Understanding a New Perspective: FHN To Offer Black History and Literature Classes Next Year


Credit to Andrew Poertner

Students wear masks as they work in class. Black History and Black Literature will be new additions to the course catalogue as separate elective classes.

By Shivani Bondada and DaNyla Creacy

Starting next fall, FHN will offer two new elective courses: Black History and Black Literature. As St. Louis struggles with issues regarding inequality amongst racial groups – and after this issue gained increased attention last summer through the Black Lives Matter movement – this course will help students understand the untold stories of black history in America.

“The whole point of this course is for us to listen to each other and to listen to diverse perspectives,” history teacher Anastasia Hercules said. 


The curriculum writing committee is currently still writing the course with help from people at university levels who are specialized in diversity education. Hercules is on the committee and knows it will be an elective course that is slated to be a semester-long offering. She also says that the course will be more student-driven.
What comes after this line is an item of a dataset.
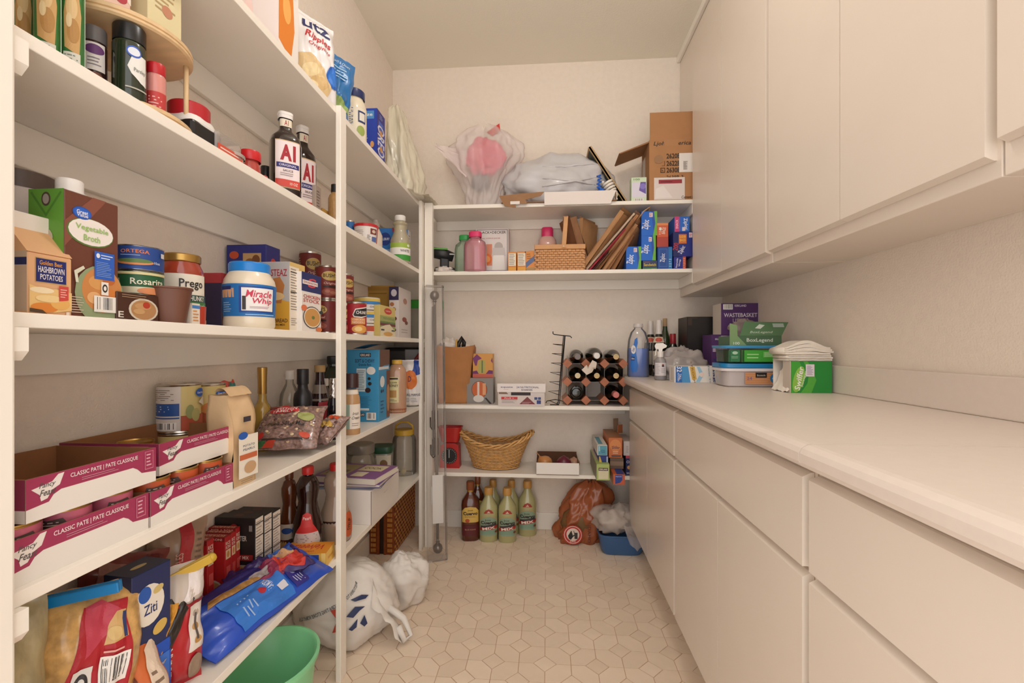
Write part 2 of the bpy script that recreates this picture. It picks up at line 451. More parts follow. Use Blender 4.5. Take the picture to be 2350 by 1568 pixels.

“[My biggest takeaway] for students is to see another perspective,” Hercules said. “The other part would be connection and empowerment of understanding for students taking the course to understand more of their own story.” 

Freshman Hailey Zhang plans to take this class next year. With everything that happened in 2020, Zhang is taking the course to become a more knowledgeable and understanding person. This course stood out to Zhang because it is a side of history that can often be overlooked in education.

“If you only learn history from one perspective, you won’t be able to fully understand what others go through,” Zhang said. “For people to become more understanding of each other, we have to learn the backgrounds of each other’s ethnicities and cultures.”


The new elective Black Literature class will read, analyze and celebrate works penned by black authors. Reading these works are meant to broaden students’ horizons, and the curriculum is being written by English teachers Diane Fingers and Jani Wilkens.

“The Black Literature course is mainly the celebration of black people,” Fingers said. “The goal is to get students to look at themselves and the world differently.”

While the class is about the unspoken past of black people, it is also about self discovery and building relationships between the different students.

“In English we base all our books off of white male authors, so I kind of wanted to take a class where we could read books about black authors,” sophomore Mckenna O’Connor said.

The class plans to read one book together and then choose individual books they’re interested in to read. The only condition for choosing a book is that the author must be black.

“Instead of essays the students will be doing more talking and reading as well as projects,” Fingers said. “The point is to hear students’ different perspectives on each topic. It’s a very self-expressive class.”

The Black Literature course is for students to get a chance to learn about the black voices that might not be taught in regular literature classes. Although it’s only one semester long, Fingers encourages students to take both the black literature and black history courses.

“I hope that at the end of the class the students are able to go into the world with open minds and acceptance for everyone,” Fingers said.